— Available data —
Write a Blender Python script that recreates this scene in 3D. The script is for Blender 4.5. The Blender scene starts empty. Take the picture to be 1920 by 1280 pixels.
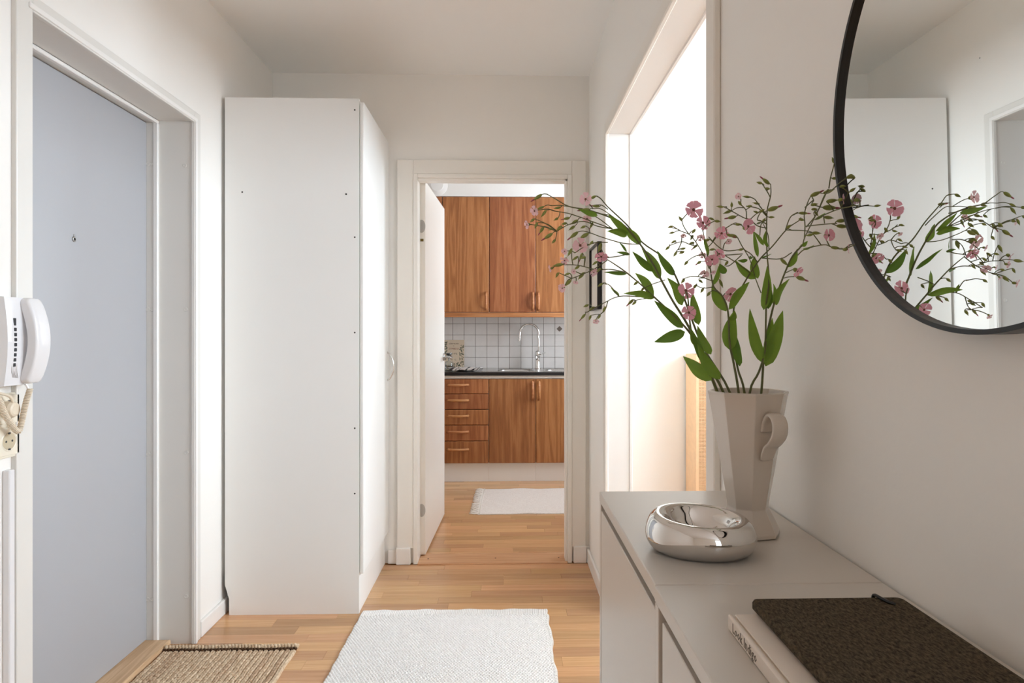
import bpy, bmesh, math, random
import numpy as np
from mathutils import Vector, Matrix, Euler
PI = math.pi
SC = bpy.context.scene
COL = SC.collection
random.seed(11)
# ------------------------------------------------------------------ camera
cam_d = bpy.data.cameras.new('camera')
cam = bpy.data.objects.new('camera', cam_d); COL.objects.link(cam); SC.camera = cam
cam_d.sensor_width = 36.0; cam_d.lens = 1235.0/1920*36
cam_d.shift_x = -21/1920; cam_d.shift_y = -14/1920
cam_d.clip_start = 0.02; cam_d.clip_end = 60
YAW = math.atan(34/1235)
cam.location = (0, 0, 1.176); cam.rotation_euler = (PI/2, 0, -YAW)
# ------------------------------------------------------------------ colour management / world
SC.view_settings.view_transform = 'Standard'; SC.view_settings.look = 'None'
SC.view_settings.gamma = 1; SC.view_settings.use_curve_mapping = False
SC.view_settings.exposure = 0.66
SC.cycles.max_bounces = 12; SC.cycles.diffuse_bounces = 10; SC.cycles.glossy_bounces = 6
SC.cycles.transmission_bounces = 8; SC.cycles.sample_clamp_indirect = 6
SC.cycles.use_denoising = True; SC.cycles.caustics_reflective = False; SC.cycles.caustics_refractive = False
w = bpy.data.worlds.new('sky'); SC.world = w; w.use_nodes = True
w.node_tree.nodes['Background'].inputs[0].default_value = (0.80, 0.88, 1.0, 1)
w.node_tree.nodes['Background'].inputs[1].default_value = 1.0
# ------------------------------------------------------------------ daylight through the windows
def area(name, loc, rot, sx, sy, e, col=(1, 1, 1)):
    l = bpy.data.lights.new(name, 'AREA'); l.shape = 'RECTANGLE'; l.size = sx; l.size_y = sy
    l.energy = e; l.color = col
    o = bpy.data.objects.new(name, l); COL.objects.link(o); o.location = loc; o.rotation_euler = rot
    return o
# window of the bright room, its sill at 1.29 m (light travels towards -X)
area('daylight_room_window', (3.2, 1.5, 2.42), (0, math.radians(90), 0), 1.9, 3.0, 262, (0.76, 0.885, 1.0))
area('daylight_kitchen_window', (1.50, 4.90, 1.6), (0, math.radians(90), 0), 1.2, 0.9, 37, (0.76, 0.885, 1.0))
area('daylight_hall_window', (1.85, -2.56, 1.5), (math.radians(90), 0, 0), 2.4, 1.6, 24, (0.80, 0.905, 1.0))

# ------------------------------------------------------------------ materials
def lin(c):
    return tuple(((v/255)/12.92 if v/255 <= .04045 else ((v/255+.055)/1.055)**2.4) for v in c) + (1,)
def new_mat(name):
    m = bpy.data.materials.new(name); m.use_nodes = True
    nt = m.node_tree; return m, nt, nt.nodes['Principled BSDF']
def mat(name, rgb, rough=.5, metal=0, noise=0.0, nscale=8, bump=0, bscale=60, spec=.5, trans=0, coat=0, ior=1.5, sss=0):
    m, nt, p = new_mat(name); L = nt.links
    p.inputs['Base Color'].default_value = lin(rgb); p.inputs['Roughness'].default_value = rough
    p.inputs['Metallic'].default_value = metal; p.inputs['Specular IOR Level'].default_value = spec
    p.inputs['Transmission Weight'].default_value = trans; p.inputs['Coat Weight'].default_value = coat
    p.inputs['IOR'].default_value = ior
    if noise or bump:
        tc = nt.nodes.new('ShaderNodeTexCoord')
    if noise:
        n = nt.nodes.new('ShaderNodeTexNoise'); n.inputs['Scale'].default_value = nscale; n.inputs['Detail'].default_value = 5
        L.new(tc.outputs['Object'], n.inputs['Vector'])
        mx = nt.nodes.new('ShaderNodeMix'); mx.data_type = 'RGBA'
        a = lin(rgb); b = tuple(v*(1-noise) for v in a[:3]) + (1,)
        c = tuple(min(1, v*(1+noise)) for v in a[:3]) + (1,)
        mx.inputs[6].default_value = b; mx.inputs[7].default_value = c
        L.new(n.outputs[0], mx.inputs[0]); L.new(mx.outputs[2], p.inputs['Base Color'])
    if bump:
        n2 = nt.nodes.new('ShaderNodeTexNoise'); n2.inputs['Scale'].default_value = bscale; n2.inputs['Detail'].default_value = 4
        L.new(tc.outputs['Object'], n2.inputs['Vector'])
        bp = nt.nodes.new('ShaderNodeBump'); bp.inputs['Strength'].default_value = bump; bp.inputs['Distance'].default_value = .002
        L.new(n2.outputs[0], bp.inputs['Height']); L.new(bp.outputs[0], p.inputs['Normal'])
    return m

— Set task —
Keep the pictures out of the copy and write out the data exactly as it stands.

— Result —
Write a Blender Python script that recreates this scene in 3D. The script is for Blender 4.5. The Blender scene starts empty. Take the picture to be 1920 by 1280 pixels.
import bpy, bmesh, math, random
import numpy as np
from mathutils import Vector, Matrix, Euler
PI = math.pi
SC = bpy.context.scene
COL = SC.collection
random.seed(11)
# ------------------------------------------------------------------ camera
cam_d = bpy.data.cameras.new('camera')
cam = bpy.data.objects.new('camera', cam_d); COL.objects.link(cam); SC.camera = cam
cam_d.sensor_width = 36.0; cam_d.lens = 1235.0/1920*36
cam_d.shift_x = -21/1920; cam_d.shift_y = -14/1920
cam_d.clip_start = 0.02; cam_d.clip_end = 60
YAW = math.atan(34/1235)
cam.location = (0, 0, 1.176); cam.rotation_euler = (PI/2, 0, -YAW)
# ------------------------------------------------------------------ colour management / world
SC.view_settings.view_transform = 'Standard'; SC.view_settings.look = 'None'
SC.view_settings.gamma = 1; SC.view_settings.use_curve_mapping = False
SC.view_settings.exposure = 0.66
SC.cycles.max_bounces = 12; SC.cycles.diffuse_bounces = 10; SC.cycles.glossy_bounces = 6
SC.cycles.transmission_bounces = 8; SC.cycles.sample_clamp_indirect = 6
SC.cycles.use_denoising = True; SC.cycles.caustics_reflective = False; SC.cycles.caustics_refractive = False
w = bpy.data.worlds.new('sky'); SC.world = w; w.use_nodes = True
w.node_tree.nodes['Background'].inputs[0].default_value = (0.80, 0.88, 1.0, 1)
w.node_tree.nodes['Background'].inputs[1].default_value = 1.0
# ------------------------------------------------------------------ daylight through the windows
def area(name, loc, rot, sx, sy, e, col=(1, 1, 1)):
    l = bpy.data.lights.new(name, 'AREA'); l.shape = 'RECTANGLE'; l.size = sx; l.size_y = sy
    l.energy = e; l.color = col
    o = bpy.data.objects.new(name, l); COL.objects.link(o); o.location = loc; o.rotation_euler = rot
    return o
# window of the bright room, its sill at 1.29 m (light travels towards -X)
area('daylight_room_window', (3.2, 1.5, 2.42), (0, math.radians(90), 0), 1.9, 3.0, 262, (0.76, 0.885, 1.0))
area('daylight_kitchen_window', (1.50, 4.90, 1.6), (0, math.radians(90), 0), 1.2, 0.9, 37, (0.76, 0.885, 1.0))
area('daylight_hall_window', (1.85, -2.56, 1.5), (math.radians(90), 0, 0), 2.4, 1.6, 24, (0.80, 0.905, 1.0))

# ------------------------------------------------------------------ materials
def lin(c):
    return tuple(((v/255)/12.92 if v/255 <= .04045 else ((v/255+.055)/1.055)**2.4) for v in c) + (1,)
def new_mat(name):
    m = bpy.data.materials.new(name); m.use_nodes = True
    nt = m.node_tree; return m, nt, nt.nodes['Principled BSDF']
def mat(name, rgb, rough=.5, metal=0, noise=0.0, nscale=8, bump=0, bscale=60, spec=.5, trans=0, coat=0, ior=1.5, sss=0):
    m, nt, p = new_mat(name); L = nt.links
    p.inputs['Base Color'].default_value = lin(rgb); p.inputs['Roughness'].default_value = rough
    p.inputs['Metallic'].default_value = metal; p.inputs['Specular IOR Level'].default_value = spec
    p.inputs['Transmission Weight'].default_value = trans; p.inputs['Coat Weight'].default_value = coat
    p.inputs['IOR'].default_value = ior
    if noise or bump:
        tc = nt.nodes.new('ShaderNodeTexCoord')
    if noise:
        n = nt.nodes.new('ShaderNodeTexNoise'); n.inputs['Scale'].default_value = nscale; n.inputs['Detail'].default_value = 5
        L.new(tc.outputs['Object'], n.inputs['Vector'])
        mx = nt.nodes.new('ShaderNodeMix'); mx.data_type = 'RGBA'
        a = lin(rgb); b = tuple(v*(1-noise) for v in a[:3]) + (1,)
        c = tuple(min(1, v*(1+noise)) for v in a[:3]) + (1,)
        mx.inputs[6].default_value = b; mx.inputs[7].default_value = c
        L.new(n.outputs[0], mx.inputs[0]); L.new(mx.outputs[2], p.inputs['Base Color'])
    if bump:
        n2 = nt.nodes.new('ShaderNodeTexNoise'); n2.inputs['Scale'].default_value = bscale; n2.inputs['Detail'].default_value = 4
        L.new(tc.outputs['Object'], n2.inputs['Vector'])
        bp = nt.nodes.new('ShaderNodeBump'); bp.inputs['Strength'].default_value = bump; bp.inputs['Distance'].default_value = .002
        L.new(n2.outputs[0], bp.inputs['Height']); L.new(bp.outputs[0], p.inputs['Normal'])
    return m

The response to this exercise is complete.